Jyotir Nisha: I am part of a committed and passionate global network of 700 Women Deliver Young Leaders and Alumni who work on gender equality and advocate more broadly for the meaningful engagement of young people in the programs and policies that affect our lives. I am also the only member of the senior management team for a nonprofit in Nepal who is under the age of 30 and has a role in strategic planning and decision-making. I believe young people need to be in positions of power to make things change. How can we make sure that young people who are going to inherit the next decade’s environmental challenges are heard by world leaders in the future? What can world leaders and governments do today to ensure young people have a seat at the decision-making table?
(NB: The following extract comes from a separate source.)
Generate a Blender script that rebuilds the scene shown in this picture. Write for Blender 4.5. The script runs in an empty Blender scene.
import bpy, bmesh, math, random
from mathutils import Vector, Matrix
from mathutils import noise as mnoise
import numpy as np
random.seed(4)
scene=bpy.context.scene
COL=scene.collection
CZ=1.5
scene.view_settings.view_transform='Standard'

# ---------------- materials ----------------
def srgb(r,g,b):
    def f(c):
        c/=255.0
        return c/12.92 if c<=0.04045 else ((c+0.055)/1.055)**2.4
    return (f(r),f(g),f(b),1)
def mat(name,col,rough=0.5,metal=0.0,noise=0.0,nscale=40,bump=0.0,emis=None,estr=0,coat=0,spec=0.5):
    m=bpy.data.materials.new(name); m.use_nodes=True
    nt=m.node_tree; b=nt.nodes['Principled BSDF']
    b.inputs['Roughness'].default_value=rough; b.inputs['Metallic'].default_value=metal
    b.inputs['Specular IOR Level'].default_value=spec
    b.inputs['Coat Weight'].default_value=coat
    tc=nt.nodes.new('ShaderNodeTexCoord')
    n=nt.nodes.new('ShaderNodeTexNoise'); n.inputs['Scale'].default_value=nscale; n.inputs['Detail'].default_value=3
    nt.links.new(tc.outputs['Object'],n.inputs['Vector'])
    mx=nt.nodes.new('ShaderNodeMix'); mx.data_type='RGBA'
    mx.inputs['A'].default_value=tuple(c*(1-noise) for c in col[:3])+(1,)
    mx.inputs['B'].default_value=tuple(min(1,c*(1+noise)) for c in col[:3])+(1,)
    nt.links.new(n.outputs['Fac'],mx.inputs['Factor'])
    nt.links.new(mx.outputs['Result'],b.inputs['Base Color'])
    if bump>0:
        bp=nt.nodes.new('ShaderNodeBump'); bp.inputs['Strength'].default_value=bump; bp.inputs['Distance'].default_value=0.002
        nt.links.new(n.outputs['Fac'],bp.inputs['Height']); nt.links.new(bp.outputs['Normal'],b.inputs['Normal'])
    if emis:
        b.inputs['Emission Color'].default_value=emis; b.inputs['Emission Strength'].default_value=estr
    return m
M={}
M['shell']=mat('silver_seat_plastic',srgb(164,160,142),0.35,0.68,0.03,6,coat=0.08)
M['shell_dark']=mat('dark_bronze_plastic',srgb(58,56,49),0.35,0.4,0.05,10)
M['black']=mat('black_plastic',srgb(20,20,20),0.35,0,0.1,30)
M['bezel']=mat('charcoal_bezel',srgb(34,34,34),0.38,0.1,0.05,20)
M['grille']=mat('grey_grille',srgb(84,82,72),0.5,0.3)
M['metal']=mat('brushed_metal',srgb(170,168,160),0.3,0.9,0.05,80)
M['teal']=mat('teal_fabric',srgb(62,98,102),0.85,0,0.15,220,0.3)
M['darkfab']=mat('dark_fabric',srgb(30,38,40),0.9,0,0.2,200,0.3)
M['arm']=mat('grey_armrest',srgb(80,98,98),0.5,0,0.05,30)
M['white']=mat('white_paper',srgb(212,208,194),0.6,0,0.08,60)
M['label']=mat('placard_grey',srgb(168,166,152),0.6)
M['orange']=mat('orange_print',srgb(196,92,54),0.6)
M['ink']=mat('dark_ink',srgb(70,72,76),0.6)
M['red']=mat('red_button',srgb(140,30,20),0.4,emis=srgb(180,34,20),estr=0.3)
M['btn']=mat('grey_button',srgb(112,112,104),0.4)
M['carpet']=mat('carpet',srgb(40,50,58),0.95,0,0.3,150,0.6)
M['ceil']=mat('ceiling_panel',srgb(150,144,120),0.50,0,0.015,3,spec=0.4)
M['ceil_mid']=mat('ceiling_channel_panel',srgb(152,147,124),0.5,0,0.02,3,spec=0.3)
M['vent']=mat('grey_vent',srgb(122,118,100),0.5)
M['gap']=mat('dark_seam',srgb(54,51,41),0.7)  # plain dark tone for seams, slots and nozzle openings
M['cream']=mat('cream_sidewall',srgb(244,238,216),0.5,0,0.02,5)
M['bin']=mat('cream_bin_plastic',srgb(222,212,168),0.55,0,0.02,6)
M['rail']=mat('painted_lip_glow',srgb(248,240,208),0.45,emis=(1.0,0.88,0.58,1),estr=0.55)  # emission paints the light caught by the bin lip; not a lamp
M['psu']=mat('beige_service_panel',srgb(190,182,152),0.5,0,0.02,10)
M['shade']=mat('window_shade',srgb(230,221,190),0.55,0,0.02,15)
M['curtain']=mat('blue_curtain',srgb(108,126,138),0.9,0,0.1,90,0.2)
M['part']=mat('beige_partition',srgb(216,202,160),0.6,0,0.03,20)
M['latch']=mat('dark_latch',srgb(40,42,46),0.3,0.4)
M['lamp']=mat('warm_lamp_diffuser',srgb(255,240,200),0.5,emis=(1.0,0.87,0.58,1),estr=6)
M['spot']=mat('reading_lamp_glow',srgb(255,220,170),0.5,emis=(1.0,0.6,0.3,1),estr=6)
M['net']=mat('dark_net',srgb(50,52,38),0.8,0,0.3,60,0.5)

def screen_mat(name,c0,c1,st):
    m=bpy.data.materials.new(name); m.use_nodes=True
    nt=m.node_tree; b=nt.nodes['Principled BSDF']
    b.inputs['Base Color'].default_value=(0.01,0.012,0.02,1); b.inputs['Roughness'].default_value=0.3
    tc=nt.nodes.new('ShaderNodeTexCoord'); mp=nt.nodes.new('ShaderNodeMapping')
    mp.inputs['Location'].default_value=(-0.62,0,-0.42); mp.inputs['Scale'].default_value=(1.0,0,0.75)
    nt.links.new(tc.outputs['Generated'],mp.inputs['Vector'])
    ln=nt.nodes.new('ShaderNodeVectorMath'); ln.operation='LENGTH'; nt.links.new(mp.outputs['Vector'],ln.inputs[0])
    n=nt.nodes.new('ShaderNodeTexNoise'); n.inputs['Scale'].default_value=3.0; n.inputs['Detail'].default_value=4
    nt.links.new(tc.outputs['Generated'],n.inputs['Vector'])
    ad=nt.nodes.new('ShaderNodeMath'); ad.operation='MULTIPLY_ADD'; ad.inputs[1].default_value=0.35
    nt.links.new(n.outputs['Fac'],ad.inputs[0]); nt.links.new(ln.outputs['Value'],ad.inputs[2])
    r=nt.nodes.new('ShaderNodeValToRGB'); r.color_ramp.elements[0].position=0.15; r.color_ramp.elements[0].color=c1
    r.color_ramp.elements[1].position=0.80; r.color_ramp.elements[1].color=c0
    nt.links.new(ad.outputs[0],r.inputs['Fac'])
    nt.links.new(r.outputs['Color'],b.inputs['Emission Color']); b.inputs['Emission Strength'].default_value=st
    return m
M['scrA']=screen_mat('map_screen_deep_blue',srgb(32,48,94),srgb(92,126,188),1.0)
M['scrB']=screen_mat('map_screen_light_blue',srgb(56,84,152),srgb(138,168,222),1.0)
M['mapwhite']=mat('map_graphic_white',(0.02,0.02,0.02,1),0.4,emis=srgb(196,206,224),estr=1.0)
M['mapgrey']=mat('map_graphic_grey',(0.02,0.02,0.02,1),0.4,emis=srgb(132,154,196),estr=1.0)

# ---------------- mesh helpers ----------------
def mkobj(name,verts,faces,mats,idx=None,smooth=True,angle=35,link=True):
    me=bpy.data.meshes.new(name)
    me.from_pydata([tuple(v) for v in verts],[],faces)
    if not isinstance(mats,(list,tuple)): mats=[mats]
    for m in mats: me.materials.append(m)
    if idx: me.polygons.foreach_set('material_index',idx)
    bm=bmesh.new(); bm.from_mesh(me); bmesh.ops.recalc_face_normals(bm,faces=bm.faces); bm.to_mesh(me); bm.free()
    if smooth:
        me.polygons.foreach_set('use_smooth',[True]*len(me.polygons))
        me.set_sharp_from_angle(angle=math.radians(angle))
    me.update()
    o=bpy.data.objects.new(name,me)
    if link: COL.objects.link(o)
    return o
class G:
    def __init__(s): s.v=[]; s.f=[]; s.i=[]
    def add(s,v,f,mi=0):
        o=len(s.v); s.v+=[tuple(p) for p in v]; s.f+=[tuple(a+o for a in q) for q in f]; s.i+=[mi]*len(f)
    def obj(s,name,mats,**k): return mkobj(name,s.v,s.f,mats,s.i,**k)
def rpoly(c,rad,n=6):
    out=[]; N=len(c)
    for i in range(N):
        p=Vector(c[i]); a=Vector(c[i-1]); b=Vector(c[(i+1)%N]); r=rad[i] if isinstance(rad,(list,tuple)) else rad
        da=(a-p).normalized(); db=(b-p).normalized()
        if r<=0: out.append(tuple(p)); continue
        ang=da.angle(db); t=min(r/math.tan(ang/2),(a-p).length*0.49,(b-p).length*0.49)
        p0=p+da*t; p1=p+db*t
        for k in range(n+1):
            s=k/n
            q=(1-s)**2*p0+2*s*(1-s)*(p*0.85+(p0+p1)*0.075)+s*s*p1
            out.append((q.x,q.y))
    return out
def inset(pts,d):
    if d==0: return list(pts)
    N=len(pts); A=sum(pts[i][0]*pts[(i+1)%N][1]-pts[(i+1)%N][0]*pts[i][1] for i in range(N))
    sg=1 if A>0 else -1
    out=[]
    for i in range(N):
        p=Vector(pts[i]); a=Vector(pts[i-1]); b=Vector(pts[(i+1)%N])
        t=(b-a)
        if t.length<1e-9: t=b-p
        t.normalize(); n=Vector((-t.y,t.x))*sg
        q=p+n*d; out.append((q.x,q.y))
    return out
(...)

H.E. President Carlos Alvarado Quesada: Although I consider myself as still being part of the youth (I turned 40 last week), I believe that young people in their diversity need to be more and more part of decision-making, and, as a matter of fact, they will be. What is most important is that, once in those positions, they keep thinking unconventionally and out of the box. The challenges we are facing today are unprecedented precisely because previous generations did not have to face situations such as biodiversity loss, global warming, or the emergence of artificial intelligence and technology. Thus, we need new answers and solutions from Twenty-First Century people, and those should and will be put forward by the youth. My advice to world leaders is to have the humility to listen to the people and to allow a more inclusive and participatory decision-making. And to the young people, I can only encourage them to own their future, and to act accordingly, with vision, courage, and determination.